# START OF TASK DATA

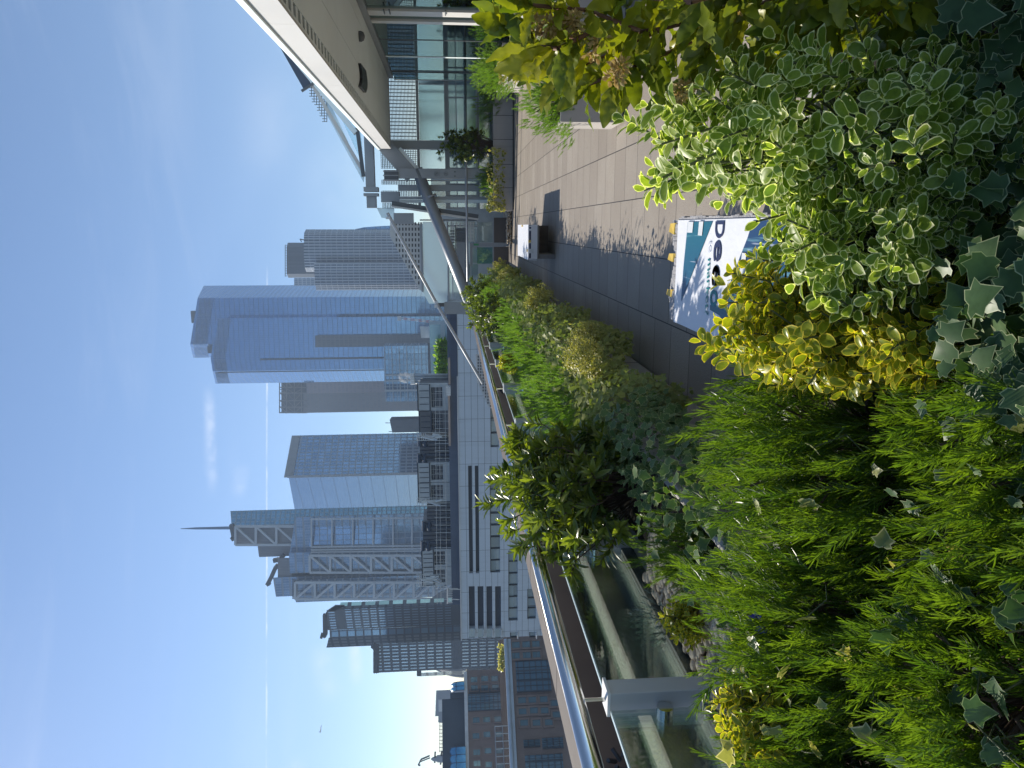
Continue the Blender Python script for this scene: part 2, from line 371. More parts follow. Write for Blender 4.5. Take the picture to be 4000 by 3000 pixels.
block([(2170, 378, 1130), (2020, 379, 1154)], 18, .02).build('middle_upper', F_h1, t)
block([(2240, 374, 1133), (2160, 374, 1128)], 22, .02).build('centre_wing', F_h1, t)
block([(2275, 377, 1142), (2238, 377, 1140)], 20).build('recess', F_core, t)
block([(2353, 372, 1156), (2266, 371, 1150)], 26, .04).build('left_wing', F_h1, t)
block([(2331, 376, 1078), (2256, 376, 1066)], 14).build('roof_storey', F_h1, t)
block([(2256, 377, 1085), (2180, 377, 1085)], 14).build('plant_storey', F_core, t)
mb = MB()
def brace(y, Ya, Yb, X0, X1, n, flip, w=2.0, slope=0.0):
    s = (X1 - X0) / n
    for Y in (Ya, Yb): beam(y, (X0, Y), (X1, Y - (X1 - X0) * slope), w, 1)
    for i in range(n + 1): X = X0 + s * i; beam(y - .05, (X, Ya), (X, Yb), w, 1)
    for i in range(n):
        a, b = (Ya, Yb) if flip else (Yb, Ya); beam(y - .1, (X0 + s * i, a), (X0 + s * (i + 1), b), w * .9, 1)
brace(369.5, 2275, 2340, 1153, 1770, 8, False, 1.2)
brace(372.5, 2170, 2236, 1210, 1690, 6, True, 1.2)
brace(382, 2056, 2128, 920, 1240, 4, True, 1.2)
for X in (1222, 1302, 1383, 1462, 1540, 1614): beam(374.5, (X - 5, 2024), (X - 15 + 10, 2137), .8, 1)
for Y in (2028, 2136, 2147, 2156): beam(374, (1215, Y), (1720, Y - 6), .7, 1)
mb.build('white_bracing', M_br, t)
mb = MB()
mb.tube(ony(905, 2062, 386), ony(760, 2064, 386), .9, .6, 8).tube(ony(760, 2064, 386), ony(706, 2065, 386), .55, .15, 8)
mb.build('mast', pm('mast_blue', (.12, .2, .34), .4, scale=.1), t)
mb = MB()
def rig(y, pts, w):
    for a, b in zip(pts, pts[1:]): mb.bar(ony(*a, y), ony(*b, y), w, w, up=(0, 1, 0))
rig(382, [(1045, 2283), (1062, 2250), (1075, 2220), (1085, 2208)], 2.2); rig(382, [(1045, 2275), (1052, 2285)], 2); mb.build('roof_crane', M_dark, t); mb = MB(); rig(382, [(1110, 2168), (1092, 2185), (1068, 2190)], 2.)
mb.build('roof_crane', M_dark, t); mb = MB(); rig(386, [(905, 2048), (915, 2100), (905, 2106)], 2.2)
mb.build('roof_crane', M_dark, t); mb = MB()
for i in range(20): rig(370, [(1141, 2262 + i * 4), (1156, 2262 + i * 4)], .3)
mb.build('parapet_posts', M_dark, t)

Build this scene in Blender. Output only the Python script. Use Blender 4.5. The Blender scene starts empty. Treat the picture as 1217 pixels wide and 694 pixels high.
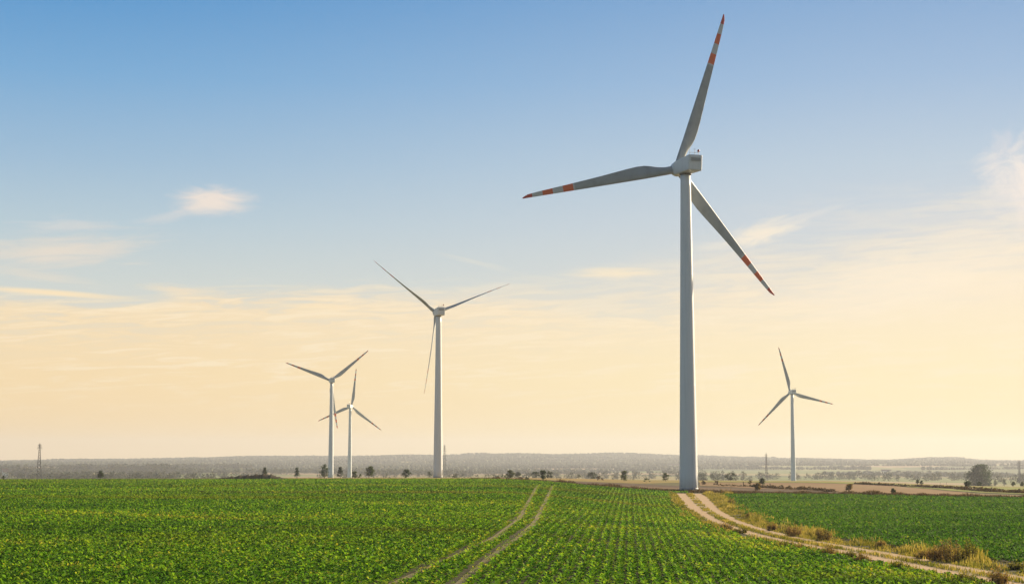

# END OF TASK DATA

TASK TO CARRY OUT: Give the lines again word for word, from the start of the records to the line holding "mb.build('parapet_posts', M_dark, t)", both included, and leave out any picture.

WORKED SOLUTION:
Continue the Blender Python script for this scene: part 2, from line 371. More parts follow. Write for Blender 4.5. Take the picture to be 4000 by 3000 pixels.
block([(2170, 378, 1130), (2020, 379, 1154)], 18, .02).build('middle_upper', F_h1, t)
block([(2240, 374, 1133), (2160, 374, 1128)], 22, .02).build('centre_wing', F_h1, t)
block([(2275, 377, 1142), (2238, 377, 1140)], 20).build('recess', F_core, t)
block([(2353, 372, 1156), (2266, 371, 1150)], 26, .04).build('left_wing', F_h1, t)
block([(2331, 376, 1078), (2256, 376, 1066)], 14).build('roof_storey', F_h1, t)
block([(2256, 377, 1085), (2180, 377, 1085)], 14).build('plant_storey', F_core, t)
mb = MB()
def brace(y, Ya, Yb, X0, X1, n, flip, w=2.0, slope=0.0):
    s = (X1 - X0) / n
    for Y in (Ya, Yb): beam(y, (X0, Y), (X1, Y - (X1 - X0) * slope), w, 1)
    for i in range(n + 1): X = X0 + s * i; beam(y - .05, (X, Ya), (X, Yb), w, 1)
    for i in range(n):
        a, b = (Ya, Yb) if flip else (Yb, Ya); beam(y - .1, (X0 + s * i, a), (X0 + s * (i + 1), b), w * .9, 1)
brace(369.5, 2275, 2340, 1153, 1770, 8, False, 1.2)
brace(372.5, 2170, 2236, 1210, 1690, 6, True, 1.2)
brace(382, 2056, 2128, 920, 1240, 4, True, 1.2)
for X in (1222, 1302, 1383, 1462, 1540, 1614): beam(374.5, (X - 5, 2024), (X - 15 + 10, 2137), .8, 1)
for Y in (2028, 2136, 2147, 2156): beam(374, (1215, Y), (1720, Y - 6), .7, 1)
mb.build('white_bracing', M_br, t)
mb = MB()
mb.tube(ony(905, 2062, 386), ony(760, 2064, 386), .9, .6, 8).tube(ony(760, 2064, 386), ony(706, 2065, 386), .55, .15, 8)
mb.build('mast', pm('mast_blue', (.12, .2, .34), .4, scale=.1), t)
mb = MB()
def rig(y, pts, w):
    for a, b in zip(pts, pts[1:]): mb.bar(ony(*a, y), ony(*b, y), w, w, up=(0, 1, 0))
rig(382, [(1045, 2283), (1062, 2250), (1075, 2220), (1085, 2208)], 2.2); rig(382, [(1045, 2275), (1052, 2285)], 2); mb.build('roof_crane', M_dark, t); mb = MB(); rig(382, [(1110, 2168), (1092, 2185), (1068, 2190)], 2.)
mb.build('roof_crane', M_dark, t); mb = MB(); rig(386, [(905, 2048), (915, 2100), (905, 2106)], 2.2)
mb.build('roof_crane', M_dark, t); mb = MB()
for i in range(20): rig(370, [(1141, 2262 + i * 4), (1156, 2262 + i * 4)], .3)
mb.build('parapet_posts', M_dark, t)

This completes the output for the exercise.